Na última semana vimos o país incendiar. A discussão política excedeu o limite do aceitável e virou discurso de ódio, agressão e preconceito. Nas redes sociais e nas manifestações de rua em todos os estados, vimos pessoas pedindo além de impeachment da atual presidente, intervenção militar. Pessoas com cartazes pedindo feminicídio, fim do casamento gay, fim das cotas, e muitas, mas muitas pessoas incitando a violência contra quem tem a opinião contrária a sua. Quem não estava de verde e amarelo era inimigo. Quem não concordava com as ideias, era petista, e merecia morrer.

Isso foi além e invadiu os lugares mais inesperados, como o teatro! Essa semana nos deparamos com a notícia da interrupção do musical “Todos os musicais de Chico Buarque em 90 minutos”, em Belo Horizonte, e o motivo que levou ao ocorrido foi que durante a apresentação da peça, o ator e diretor Claudio Botelho inseriu um comentário político que não estava previsto no roteiro – “Era a noite do último capítulo da novela das oito. Era também a noite em que um ladrão ex-presidente talvez tenha sido preso. Ou uma presidente ladra recebeu o impeachment?” – e desencadeou na plateia vaias e gritos de “Não vai ter golpe” e até mesmo saída de parte do público. Após manifestar seu posicionamento pessoal o ator ainda tentou reverter a situação, mas não havia mais jeito, o que levou o espetáculo ao fim e ao ator completo descontrole.

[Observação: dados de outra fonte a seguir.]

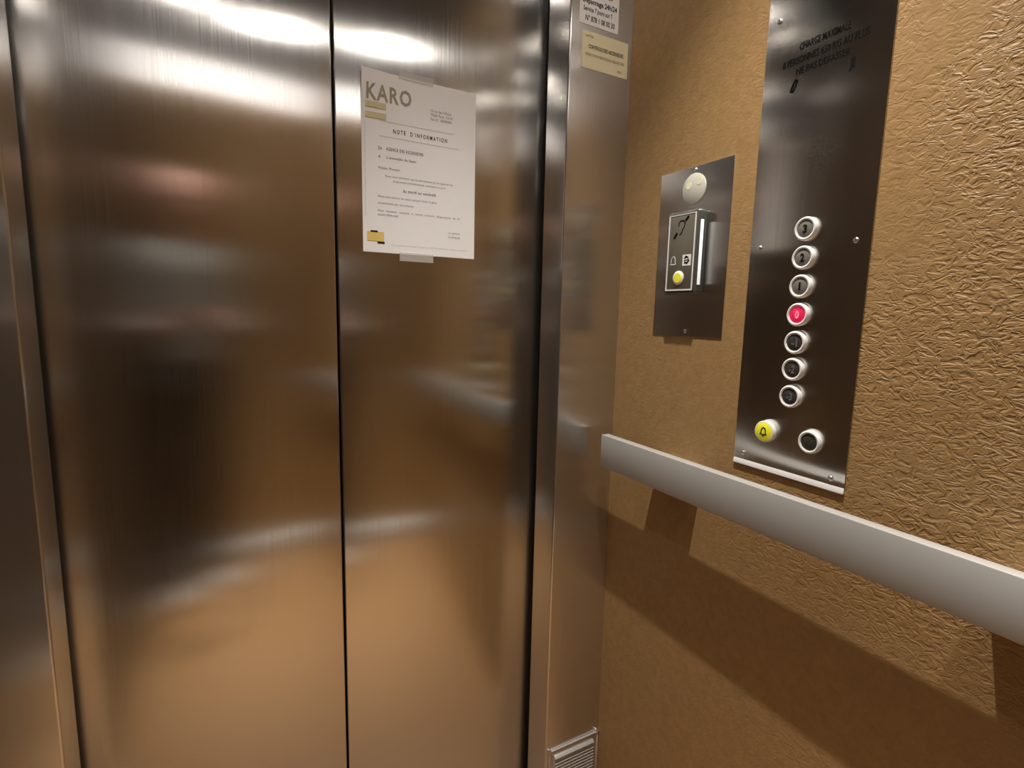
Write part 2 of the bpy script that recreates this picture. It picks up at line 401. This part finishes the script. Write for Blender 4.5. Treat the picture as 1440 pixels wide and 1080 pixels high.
# ------------------------------------------------------------------ intercom
def make_intercom():
    iy, iz = 0.680, 0.1070
    t = thing('intercom_panel', (XW, iy, EYE+iz), ON_WALL)
    tag(t, 'small steel intercom plate with a dark speaking box and yellow button', 'intercom')
    bm = bmesh.new(); add_box(bm, -0.0794, 0.0794, -0.1435, 0.1435, -0.0004, 0.0015, bevel=0.0005)
    link('back_plate', bm, M['plate'], t)
    for v in (0.1375, -0.1350): screw(t, 0.0005, v, 0.0015, 0.0034)
    bm = bmesh.new()
    add_lathe(bm, [(0.0255, 0.0015), (0.0255, 0.0026), (0.0248, 0.0031), (0, 0.0033)], 48, (0.0003, 0.1066, 0))
    d = link('round_lens', bm, M['disc'], t, 40)
    for u, v in ((-0.011, 0.113), (0.012, 0.117)):
        bm = bmesh.new(); add_plate(bm, circle(u, v, 0.0062, 20), 0.0030, 0.0036)
        link('indicator', bm, M['glow'], d)
    # speaking box
    bm = bmesh.new(); add_box(bm, -0.0350, 0.0365, -0.0720, 0.0680, 0.0015, 0.0245, bevel=0.0055, seg=4)
    body = link('speaking_box', bm, M['box'], t); body['label'] = 'dark green-grey box standing off the plate'
    x0, x1, y0, y1 = -0.0275, 0.0330, -0.0655, 0.0618
    bm = bmesh.new(); add_box(bm, x0, x1, y0, y1, 0.0240, 0.0265, bevel=0.0006)
    fp = link('front_panel', bm, M['speak'], body)
    bm = bmesh.new()
    w = 0.0022
    add_plate(bm, [(x0, y0), (x1, y0), (x1, y0+w), (x0, y0+w)], 0.0265, 0.0270)
    add_plate(bm, [(x0, y1-0.0012), (x1, y1-0.0012), (x1, y1), (x0, y1)], 0.0265, 0.0270)
    add_plate(bm, [(x0, y0), (x0+w, y0), (x0+w, y1), (x0, y1)], 0.0265, 0.0271)
    add_plate(bm, [(x1-w, y0), (x1, y0), (x1, y1), (x1-w, y1)], 0.0265, 0.0271)
    link('front_border', bm, M['silver_ink'], body)
    # ear with a slash
    bm = bmesh.new(); cx, cy = 0.0020, 0.0390
    ear = [(-0.007, 0.004), (-0.0062, 0.0095), (-0.002, 0.0125), (0.0035, 0.012), (0.007, 0.0075), (0.006, 0.002), (0.002, -0.003), (0.0005, -0.008), (-0.0035, -0.0105)]
    add_stroke(bm, [(cx+x, cy+y) for x, y in ear], 0.0016, 0.0265, 0.0269)
    add_stroke(bm, [(cx-0.0155, cy-0.0150), (cx-0.0105, cy-0.0085)], 0.0042, 0.0265, 0.0269)
    add_stroke(bm, [(cx+0.0085, cy+0.0120), (cx+0.0135, cy+0.0170)], 0.0042, 0.0265, 0.0269)
    link('ear_symbol', bm, M['ink'], body)
    bm = bmesh.new(); bell(bm, -0.0130, -0.0150, 0.0105, 0.0265, 0.0269, 0.0014)
    link('bell_symbol', bm, M['silver_ink'], body)
    bm = bmesh.new()
    c = (0.0175, -0.0150); s = 0.0092
    add_plate(bm, [(c[0]-s, c[1]-s), (c[0]+s, c[1]-s), (c[0]+s, c[1]+s), (c[0]-s, c[1]+s)], 0.0265, 0.0268)
    sq = link('call_symbol', bm, M['silver_ink'], body)
    bm = bmesh.new()
    add_stroke(bm, [(c[0]-0.004, c[1]+0.003), (c[0]-0.002, c[1]+0.006), (c[0]+0.003, c[1]+0.004)], 0.0026, 0.0268, 0.0271)
    add_stroke(bm, [(c[0]-0.004, c[1]-0.004), (c[0]+0.001, c[1]-0.005), (c[0]+0.005, c[1]-0.001)], 0.0026, 0.0268, 0.0271)
    add_stroke(bm, [(c[0]-0.005, c[1]-0.001), (c[0]+0.005, c[1]+0.001)], 0.0014, 0.0268, 0.0271)
    link('call_symbol_ink', bm, M['ink'], body)
    bm = bmesh.new(); add_lathe(bm, [(0.0118, 0.0265), (0.0118, 0.0280), (0.0108, 0.0286), (0, 0.0286)], 36, (0.0015, -0.0440, 0))
    cb = link('call_button', bm, M['silver_ink'], body, 40)
    bm = bmesh.new(); add_lathe(bm, [(0.0085, 0.0285), (0.0082, 0.0293), (0, 0.0296)], 32, (0.0015, -0.0440, 0))
    b = link('call_button_lens', bm, M['btn_yellow'], body, 40); b['label'] = 'yellow round call button'
    bm = bmesh.new(); add_box(bm, 0.0361, 0.0371, -0.0560, 0.0500, 0.0130, 0.0195, bevel=0.0003)  # self-lit strip drawn where the box side catches a glint
    o = link('light_strip', bm, M['led'], body); o['label'] = 'thin white light strip on the side'
    return t
make_intercom()

# ------------------------------------------------------------------ paper notice on the right door leaf
def make_notice():
    X0, Z0, W, Hh = 0.2196, 0.0972, 0.2096, 0.2970
    t = thing('paper_notice', (X0, DY, EYE+Z0), ON_FRONT)
    tag(t, 'white A4 printed notice taped to the right steel door leaf', 'notice')
    # sheet, its top left corner and left edge lifting slightly off the steel
    def lift(u, v):
        a = max(0, 1-u/0.085); b = max(0, (v-0.22)/0.077)
        return 0.0016 + 0.007*a*a*b + 0.0012*(0.5+0.5*math.sin(u*38))*max(0, v/Hh-0.6)
    nx, ny = 24, 32
    bm = bmesh.new()
    for back in (0, 1):
        g = [[bm.verts.new((W*i/nx, Hh*j/ny - 0.0025*math.sin(PI*i/nx)*(j == ny)*0, lift(W*i/nx, Hh*j/ny) - 0.0003*back)) for i in range(nx+1)] for j in range(ny+1)]
        for j in range(ny):
            for i in range(nx):
                bm.faces.new((g[j][i], g[j][i+1], g[j+1][i+1], g[j+1][i]))
    link('sheet', bm, M['paper'], t, 60)
    def put(s, x0, x1, z, h, mat=M['grey_ink'], bold=0.0, name='printed_line', track=1.15):
        o = text(name, s, x0-X0, x1-X0, z-Z0, h, mat, t, 0, bold, 0, track)
        for q in o.data.vertices: q.co.z = lift(q.co.x, q.co.y) + 0.0004
        return o
    put('KARO', 0.2280, 0.3065, 0.3600, 0.0265, M['olive_ink'], 0.02, 'letterhead_logo')
    bm = bmesh.new()
    for z in (0.3400, 0.3235):
        v = z-Z0
        vs = [bm.verts.new((u, v+dv, lift(u, v)+0.0005)) for u, dv in ((0.0070, -0.0050), (0.0420, -0.0050), (0.0420, 0.0045), (0.0070, 0.0045))]
        bm.faces.new(vs)
    link('letterhead_bars', bm, M['ochre_ink'], t, 0)
    put('12 rue des Tilleuls', 0.3418, 0.3805, 0.3495, 0.0042)
    put('75000 Paris  Tel 01', 0.3418, 0.3830, 0.3425, 0.0042)
    put('Fax 01  45000000', 0.3419, 0.3814, 0.3355, 0.0042)
    put("NOTE  D'INFORMATION", 0.2738, 0.3728, 0.3030, 0.0070, M['ink'], 0.006, 'title', 1.45)
    bm = bmesh.new()
    for z, x0, x1 in ((0.3165, 0.2500, 0.3850), (0.2920, 0.2500, 0.3960)):
        vs = [bm.verts.new((a-X0, z-Z0+b, lift(a-X0, z-Z0)+0.0005)) for a, b in ((x0, -0.0004), (x1, -0.0004), (x1, 0.0004), (x0, 0.0004))]
        bm.faces.new(vs)
    link('title_rules', bm, M['faint_ink'], t, 0)
    put('De    AGENCE DES ASCENSEURS', 0.2478, 0.3280, 0.2722, 0.0052, M['ink'], 0.0)
    put('A     L\'ensemble du foyer', 0.2476, 0.3150, 0.2577, 0.0056, M['ink'], 0.0)
    put('Madame, Monsieur,', 0.2474, 0.2860, 0.2397, 0.0046)
    put('Nous vous informons que la maintenance de cet appareil est', 0.2593, 0.3841, 0.2270, 0.0044)
    put('programmee prochainement, entrainant un arret', 0.2731, 0.3706, 0.2197, 0.0044)
    put('du mardi au vendredi', 0.2907, 0.3515, 0.2058, 0.0050, M['ink'])
    put('Nous vous prions de nous excuser pour la gene', 0.2462, 0.3534, 0.1921, 0.0044)
    put('occasionnee par ces travaux.', 0.2460, 0.3105, 0.1809, 0.0044)
    put('Nos  equipes  restent  a  votre  entiere  disposition  et  le', 0.2459, 0.3985, 0.1682, 0.0044)
    put('service clients aussi', 0.2458, 0.2815, 0.1622, 0.0042)
    put('Le gerant', 0.3769, 0.3995, 0.1411, 0.0042)
    put('La direction', 0.3769, 0.3996, 0.1343, 0.0042)
    put('Siege social et service clients - societe au capital de 10000 euros - registre du commerce', 0.2686, 0.4152, 0.1115, 0.0026, M['pale_ink'])
    o = text('margin_print', 'Document imprime en un exemplaire - ne pas retirer de la cabine avant la fin des travaux', 0.060, 0.215, 0.0052, 0.0022, M['pale_ink'], t, 0.0030, 0, 1)
    bm = bmesh.new()
    def quad(x0, x1, z0, z1, mat, nm, dz=0.0005):
        bm = bmesh.new()
        bm.faces.new([bm.verts.new((a-X0, b-Z0, lift(a-X0, b-Z0)+dz)) for a, b in ((x0, z0), (x1, z0), (x1, z1), (x0, z1))])
        return link(nm, bm, mat, t, 0)
    bm.free()
    quad(0.2270, 0.2560, 0.1160, 0.1320, M['amber_ink'], 'emblem')
    quad(0.2325, 0.2450, 0.1312, 0.1338, M['ink'], 'emblem_bar', 0.0008)
    quad(0.2445, 0.2570, 0.1128, 0.1154, M['ink'], 'emblem_bar', 0.0008)
    for v0, v1, l0 in ((0.2935, 0.3045, 0), (-0.0125, 0.0030, 0)):
        bm = bmesh.new()
        add_box(bm, 0.0640, 0.1270, v0, v1, -0.0003, 0.0034, bevel=0.0002, seg=1)
        o = link('adhesive_tape', bm, M['tape'], t)
    return t
make_notice()

# ------------------------------------------------------------------ stickers on the right jamb post
def make_sticker(name, x0, x1, z0, z1, mat, label, lines):
    t = thing(name, (x0, PY, EYE+z0), ON_FRONT)
    tag(t, label, 'sticker')
    bm = bmesh.new(); add_plate(bm, rrect((x1-x0)/2, (z1-z0)/2, x1-x0, z1-z0, 0.0015), -0.0003, 0.0009)
    link('backing', bm, mat, t)
    for nm, s, u0, u1, v, h, m, b in lines:
        text(nm, s, u0, u1, v, h, m, t, 0.0012, b)
    return t
make_sticker('service_sticker', 0.5942, 0.6832, 0.5233, 0.5960, M['paper'],
             'white breakdown service sticker with black print, above the cream sticker',
             [('logo', 'KARO', 0.018, 0.075, 0.0585, 0.0130, M['olive_ink'], 0.03),
              ('printed_line', 'Dépannage 24h/24', 0.006, 0.084, 0.0390, 0.0120, M['ink'], 0.02),
              ('printed_line', 'Service 7 jours sur 7', 0.008, 0.074, 0.0255, 0.0105, M['ink'], 0.015),
              ('printed_line', 'N° 878 1 08 00 30', 0.013, 0.080, 0.0115, 0.0100, M['ink'], 0.015)])
make_sticker('inspection_sticker', 0.6022, 0.7095, 0.4492, 0.5132, M['cream'],
             'cream sticker with two dark lines of print, below the white sticker',
             [('printed_line', 'VISITES', 0.006, 0.025, 0.0555, 0.0036, M['olive_ink'], 0.02),
              ('printed_line', 'CONTROLE DES ASCENSEURS', 0.014, 0.096, 0.0385, 0.0068, M['ink'], 0.02),
              ('printed_line', 'VERIFICATION PERIODIQUE OBLIGATOIRE', 0.007, 0.099, 0.0240, 0.0058, M['olive_ink'], 0.02),
              ('printed_line', '2023', 0.083, 0.093, 0.0090, 0.0040, M['olive_ink'], 0.02)])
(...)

Em gravação divulgada em diversos sites de notícias, o ator se mostra inconformado com o ocorrido, gritando com toda arrogância possível, que “o ator que está em cena é um rei. Não pode ser peitado. Não pode ser peitado por um nêgo, por um filho da puta que está na plateia”. O ator esqueceu de alguns fatos cruciais para terem ‘contrariado o rei’. Primeiro que Chico Buarque, o músico que dá nome e é o ponto central da peça, nunca negou seu apoio ao governo de Dilma e anteriormente, a Lula. Segundo que Botelho reafirma a polarização e o discurso de ódio. Terceiro, que o teatro, assim como as demais artes devem sim criticar o status quo, mas com base em fundamentos e deixando de lado a superficialidade do debate.

Claudio Botelho entre as atrizes Malu Rodrigues e Soraya Ravenle (Foto: Leo Aversa)

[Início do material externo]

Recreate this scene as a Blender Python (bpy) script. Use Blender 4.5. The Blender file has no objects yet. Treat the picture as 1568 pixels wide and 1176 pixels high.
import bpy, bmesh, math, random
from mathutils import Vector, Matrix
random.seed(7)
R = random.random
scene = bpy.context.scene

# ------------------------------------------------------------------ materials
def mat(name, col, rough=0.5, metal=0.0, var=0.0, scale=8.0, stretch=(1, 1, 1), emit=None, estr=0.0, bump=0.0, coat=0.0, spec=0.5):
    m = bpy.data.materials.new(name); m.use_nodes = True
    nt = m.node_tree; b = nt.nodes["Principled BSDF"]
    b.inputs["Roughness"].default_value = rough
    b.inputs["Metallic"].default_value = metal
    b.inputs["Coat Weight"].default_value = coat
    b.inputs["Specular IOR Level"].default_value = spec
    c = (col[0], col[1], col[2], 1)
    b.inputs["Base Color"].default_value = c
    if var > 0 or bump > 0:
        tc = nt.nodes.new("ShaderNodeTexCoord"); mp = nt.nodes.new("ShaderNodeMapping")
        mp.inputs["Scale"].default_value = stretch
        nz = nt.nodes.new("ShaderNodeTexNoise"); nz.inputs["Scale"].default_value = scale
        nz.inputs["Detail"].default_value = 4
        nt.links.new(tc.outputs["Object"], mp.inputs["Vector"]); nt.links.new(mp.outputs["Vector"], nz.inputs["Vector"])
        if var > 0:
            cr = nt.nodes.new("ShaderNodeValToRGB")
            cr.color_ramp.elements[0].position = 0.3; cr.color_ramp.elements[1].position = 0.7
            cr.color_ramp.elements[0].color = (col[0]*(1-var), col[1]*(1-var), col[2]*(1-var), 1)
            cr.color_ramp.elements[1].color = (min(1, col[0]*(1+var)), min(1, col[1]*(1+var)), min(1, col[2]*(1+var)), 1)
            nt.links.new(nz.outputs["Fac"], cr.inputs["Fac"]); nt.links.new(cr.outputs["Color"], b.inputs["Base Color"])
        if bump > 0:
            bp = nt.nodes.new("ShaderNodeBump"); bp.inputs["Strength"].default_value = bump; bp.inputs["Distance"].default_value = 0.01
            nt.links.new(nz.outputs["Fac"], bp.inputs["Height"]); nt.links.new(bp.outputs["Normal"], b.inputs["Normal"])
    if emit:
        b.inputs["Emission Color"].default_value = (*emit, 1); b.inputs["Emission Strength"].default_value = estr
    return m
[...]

Claudio Botelho entre as atrizes Malu Rodrigues e Soraya Ravenle (Foto: Leo Aversa)

Outro ponto é se intitular rei. Dizer que um ator em cena é um rei como se fosse um intocável, superior, dono de toda a verdade dita. O ator tem a incrível oportunidade de ser e transmitir uma infinidade de coisas, pensamentos, gestos, ideias. No palco pode sim ser quem ele quiser, mas JAMAIS será superior a alguém. O ator é um profissional que deve respeito ao seu público e ao criador de seu papel, o autor. E ao agir contra isso fere sua profissão, seu meio de trabalho, seus companheiros também atores. Botelho mostrou de forma escancarada a postura de diversos atores que se vêm como célebres e misturam seus posicionamentos e ideais pessoais com seus personagens, os impondo e transformando sua atuação em ego e vaidade.

Como resultado, Chico Buarque retirou a autorização do ator utilizar sua músicas em espetáculos futuros. Com toda a repercussão, Cláudio publicou um texto no facebook fazendo mea culpa, se retratando com o cantor – que acatou as desculpas – e com o público. E que assim como ele pôde transmitir uma opinião pessoal, o público também pode reagir. E como disse o filosofo francês Blaise Pascal: Deixemos um rei sozinho, sem nenhuma satisfação dos sentidos, sem nenhuma preocupação do espírito, sem companhia, a pensar apenas em si mesmo; e ver-se-á que um rei sem divertimentos é um homem muito desgraçado.